■ REQUIREMENT ■
What is the number of lines containing the word "lumpy"? Please answer with that number and nothing more.

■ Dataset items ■
=-=-=-=-=

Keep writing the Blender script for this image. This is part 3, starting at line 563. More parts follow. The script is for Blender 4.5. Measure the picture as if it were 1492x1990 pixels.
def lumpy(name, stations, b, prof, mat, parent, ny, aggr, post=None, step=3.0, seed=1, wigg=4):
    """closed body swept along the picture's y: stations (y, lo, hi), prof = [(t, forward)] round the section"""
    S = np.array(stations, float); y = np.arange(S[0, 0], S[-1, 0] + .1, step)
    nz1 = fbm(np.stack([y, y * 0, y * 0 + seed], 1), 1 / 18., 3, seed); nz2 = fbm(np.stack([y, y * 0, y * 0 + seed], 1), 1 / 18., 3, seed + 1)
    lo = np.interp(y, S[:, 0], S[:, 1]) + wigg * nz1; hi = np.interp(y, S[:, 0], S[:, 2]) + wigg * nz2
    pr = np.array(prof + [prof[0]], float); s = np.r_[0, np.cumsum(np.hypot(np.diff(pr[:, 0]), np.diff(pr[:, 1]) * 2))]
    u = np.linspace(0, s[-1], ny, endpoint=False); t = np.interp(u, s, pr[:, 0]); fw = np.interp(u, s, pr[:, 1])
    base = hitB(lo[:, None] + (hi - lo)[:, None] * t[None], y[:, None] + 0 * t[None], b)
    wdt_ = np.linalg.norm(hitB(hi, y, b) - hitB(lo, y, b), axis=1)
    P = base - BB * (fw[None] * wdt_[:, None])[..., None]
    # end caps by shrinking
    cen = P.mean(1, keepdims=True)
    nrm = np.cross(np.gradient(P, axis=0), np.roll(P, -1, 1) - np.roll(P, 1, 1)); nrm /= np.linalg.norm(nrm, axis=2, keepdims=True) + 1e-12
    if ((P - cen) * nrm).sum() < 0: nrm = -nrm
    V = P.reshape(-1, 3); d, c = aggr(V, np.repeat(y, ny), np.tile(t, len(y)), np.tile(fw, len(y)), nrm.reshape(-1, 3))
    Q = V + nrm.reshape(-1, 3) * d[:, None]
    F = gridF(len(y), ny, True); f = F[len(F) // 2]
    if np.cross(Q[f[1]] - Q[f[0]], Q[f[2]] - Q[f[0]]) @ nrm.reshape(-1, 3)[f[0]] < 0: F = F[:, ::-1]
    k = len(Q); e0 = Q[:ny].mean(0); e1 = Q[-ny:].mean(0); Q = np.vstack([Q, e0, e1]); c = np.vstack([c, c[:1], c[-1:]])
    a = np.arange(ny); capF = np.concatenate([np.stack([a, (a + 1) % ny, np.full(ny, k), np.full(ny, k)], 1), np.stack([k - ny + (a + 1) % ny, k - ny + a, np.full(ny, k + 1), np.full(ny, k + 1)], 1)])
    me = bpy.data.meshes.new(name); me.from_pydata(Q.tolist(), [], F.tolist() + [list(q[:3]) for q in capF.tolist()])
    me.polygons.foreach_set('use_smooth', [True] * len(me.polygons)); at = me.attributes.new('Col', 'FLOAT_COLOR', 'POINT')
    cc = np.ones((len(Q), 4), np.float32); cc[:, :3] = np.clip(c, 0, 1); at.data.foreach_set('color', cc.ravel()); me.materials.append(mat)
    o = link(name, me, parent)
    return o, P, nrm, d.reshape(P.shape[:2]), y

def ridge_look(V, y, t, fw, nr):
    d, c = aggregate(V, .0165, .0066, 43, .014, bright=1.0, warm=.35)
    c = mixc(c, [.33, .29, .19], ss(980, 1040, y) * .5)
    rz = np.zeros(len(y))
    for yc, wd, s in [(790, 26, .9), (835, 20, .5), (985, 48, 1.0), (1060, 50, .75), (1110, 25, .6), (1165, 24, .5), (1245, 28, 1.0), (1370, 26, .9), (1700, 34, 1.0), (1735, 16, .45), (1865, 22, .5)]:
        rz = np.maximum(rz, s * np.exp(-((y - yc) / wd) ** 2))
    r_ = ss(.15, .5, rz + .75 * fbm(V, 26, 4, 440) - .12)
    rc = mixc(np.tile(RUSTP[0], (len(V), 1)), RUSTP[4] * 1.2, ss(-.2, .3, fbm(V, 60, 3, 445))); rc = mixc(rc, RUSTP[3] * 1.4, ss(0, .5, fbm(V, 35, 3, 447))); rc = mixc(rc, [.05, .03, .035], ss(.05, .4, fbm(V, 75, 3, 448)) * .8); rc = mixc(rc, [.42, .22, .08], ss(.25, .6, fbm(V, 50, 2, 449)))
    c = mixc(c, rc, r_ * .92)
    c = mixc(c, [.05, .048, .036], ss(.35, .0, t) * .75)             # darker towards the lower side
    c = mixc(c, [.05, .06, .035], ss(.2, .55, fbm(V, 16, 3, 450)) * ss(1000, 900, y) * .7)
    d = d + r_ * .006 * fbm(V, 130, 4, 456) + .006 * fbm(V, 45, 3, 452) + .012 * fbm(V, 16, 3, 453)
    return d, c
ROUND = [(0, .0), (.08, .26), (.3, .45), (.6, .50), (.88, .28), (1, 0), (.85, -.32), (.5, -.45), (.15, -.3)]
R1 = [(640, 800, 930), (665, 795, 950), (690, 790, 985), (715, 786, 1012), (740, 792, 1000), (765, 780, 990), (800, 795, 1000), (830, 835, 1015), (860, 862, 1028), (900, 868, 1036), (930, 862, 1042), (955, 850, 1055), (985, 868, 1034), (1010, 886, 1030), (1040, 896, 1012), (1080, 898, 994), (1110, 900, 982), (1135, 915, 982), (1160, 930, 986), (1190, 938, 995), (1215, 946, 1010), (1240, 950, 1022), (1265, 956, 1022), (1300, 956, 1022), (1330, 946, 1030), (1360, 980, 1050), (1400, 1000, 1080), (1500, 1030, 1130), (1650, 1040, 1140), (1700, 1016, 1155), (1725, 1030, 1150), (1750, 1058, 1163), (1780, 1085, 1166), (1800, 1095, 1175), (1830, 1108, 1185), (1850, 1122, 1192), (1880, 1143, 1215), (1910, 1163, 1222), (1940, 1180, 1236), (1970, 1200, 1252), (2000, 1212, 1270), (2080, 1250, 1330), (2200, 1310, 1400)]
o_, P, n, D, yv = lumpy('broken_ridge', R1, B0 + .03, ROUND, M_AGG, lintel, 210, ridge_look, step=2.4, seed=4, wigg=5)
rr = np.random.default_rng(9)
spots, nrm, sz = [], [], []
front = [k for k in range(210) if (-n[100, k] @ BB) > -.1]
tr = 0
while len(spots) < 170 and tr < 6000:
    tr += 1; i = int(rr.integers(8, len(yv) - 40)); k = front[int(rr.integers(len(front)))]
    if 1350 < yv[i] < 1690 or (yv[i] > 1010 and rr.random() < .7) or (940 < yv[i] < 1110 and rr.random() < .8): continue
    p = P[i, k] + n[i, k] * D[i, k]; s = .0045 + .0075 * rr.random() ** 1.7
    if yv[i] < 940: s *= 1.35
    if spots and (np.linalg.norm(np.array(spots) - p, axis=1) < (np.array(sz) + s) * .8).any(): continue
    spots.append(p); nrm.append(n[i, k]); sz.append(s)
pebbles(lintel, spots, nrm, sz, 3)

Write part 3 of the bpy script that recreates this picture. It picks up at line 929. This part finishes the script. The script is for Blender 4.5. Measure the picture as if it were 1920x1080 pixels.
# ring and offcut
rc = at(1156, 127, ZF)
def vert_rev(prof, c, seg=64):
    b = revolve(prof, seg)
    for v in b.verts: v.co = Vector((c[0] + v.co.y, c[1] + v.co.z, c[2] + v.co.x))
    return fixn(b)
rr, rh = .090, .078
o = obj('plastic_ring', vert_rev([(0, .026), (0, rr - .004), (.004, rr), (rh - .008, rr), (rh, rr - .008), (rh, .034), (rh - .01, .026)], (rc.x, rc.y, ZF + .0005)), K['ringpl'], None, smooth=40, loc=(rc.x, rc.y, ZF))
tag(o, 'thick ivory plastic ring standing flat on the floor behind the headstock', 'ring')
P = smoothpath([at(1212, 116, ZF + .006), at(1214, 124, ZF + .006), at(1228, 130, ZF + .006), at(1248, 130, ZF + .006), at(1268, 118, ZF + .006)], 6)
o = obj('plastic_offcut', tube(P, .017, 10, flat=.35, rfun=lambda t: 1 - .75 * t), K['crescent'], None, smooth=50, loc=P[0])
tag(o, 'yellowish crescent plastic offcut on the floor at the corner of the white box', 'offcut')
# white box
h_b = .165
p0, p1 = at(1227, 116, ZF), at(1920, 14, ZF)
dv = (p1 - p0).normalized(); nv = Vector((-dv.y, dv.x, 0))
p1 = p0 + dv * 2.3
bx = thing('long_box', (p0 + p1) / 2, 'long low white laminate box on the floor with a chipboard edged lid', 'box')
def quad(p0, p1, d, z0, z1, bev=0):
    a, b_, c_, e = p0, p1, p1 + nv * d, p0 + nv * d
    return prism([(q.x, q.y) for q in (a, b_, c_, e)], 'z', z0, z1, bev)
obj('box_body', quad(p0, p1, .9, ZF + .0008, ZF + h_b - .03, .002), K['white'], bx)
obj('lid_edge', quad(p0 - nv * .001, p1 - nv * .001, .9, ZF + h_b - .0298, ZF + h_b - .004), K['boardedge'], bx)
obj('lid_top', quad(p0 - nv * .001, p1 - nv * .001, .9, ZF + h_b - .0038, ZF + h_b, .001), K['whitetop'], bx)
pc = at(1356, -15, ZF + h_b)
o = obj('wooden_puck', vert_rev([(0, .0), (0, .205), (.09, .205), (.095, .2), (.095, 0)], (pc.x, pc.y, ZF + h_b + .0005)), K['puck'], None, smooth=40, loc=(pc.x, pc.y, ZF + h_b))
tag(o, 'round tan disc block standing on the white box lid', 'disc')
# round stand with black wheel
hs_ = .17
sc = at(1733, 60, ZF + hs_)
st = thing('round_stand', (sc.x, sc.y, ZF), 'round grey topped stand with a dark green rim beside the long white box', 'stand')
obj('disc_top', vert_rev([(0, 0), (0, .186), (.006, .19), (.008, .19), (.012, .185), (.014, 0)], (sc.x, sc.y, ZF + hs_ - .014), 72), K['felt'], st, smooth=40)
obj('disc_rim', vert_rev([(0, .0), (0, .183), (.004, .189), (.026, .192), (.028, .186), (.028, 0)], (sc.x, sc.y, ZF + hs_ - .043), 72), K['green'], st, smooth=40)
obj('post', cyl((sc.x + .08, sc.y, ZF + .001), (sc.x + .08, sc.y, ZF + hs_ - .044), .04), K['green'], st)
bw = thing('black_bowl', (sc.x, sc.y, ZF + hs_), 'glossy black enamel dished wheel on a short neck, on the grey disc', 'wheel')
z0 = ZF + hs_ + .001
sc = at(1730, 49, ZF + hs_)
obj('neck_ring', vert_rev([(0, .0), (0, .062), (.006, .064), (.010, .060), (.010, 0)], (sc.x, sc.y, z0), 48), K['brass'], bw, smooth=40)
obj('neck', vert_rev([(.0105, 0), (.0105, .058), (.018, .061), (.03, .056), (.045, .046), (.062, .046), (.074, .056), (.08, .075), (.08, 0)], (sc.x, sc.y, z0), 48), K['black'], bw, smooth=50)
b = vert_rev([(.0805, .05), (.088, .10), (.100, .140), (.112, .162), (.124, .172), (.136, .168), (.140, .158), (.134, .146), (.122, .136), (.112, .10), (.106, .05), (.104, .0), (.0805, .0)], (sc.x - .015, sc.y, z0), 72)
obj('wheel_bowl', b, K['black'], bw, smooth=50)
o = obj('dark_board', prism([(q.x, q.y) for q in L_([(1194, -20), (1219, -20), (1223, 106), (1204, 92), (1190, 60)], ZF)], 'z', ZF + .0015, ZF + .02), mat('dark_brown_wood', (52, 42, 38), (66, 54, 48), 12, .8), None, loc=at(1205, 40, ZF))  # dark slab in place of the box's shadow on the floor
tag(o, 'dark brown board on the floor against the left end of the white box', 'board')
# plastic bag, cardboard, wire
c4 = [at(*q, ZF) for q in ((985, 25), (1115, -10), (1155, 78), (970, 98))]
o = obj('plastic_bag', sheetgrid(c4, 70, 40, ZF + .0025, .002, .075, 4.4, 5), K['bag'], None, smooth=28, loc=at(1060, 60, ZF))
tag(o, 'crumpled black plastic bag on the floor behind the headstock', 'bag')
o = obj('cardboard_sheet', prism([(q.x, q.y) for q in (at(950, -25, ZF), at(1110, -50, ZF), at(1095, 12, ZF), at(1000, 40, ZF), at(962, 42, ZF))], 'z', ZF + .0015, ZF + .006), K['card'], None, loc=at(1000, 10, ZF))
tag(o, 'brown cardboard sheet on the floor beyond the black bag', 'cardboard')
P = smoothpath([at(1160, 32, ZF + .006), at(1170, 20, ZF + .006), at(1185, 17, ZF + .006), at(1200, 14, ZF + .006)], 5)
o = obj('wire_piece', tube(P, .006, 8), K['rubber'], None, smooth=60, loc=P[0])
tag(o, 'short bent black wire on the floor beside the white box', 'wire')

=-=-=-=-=

■ COMPLETE OUTPUT ■
2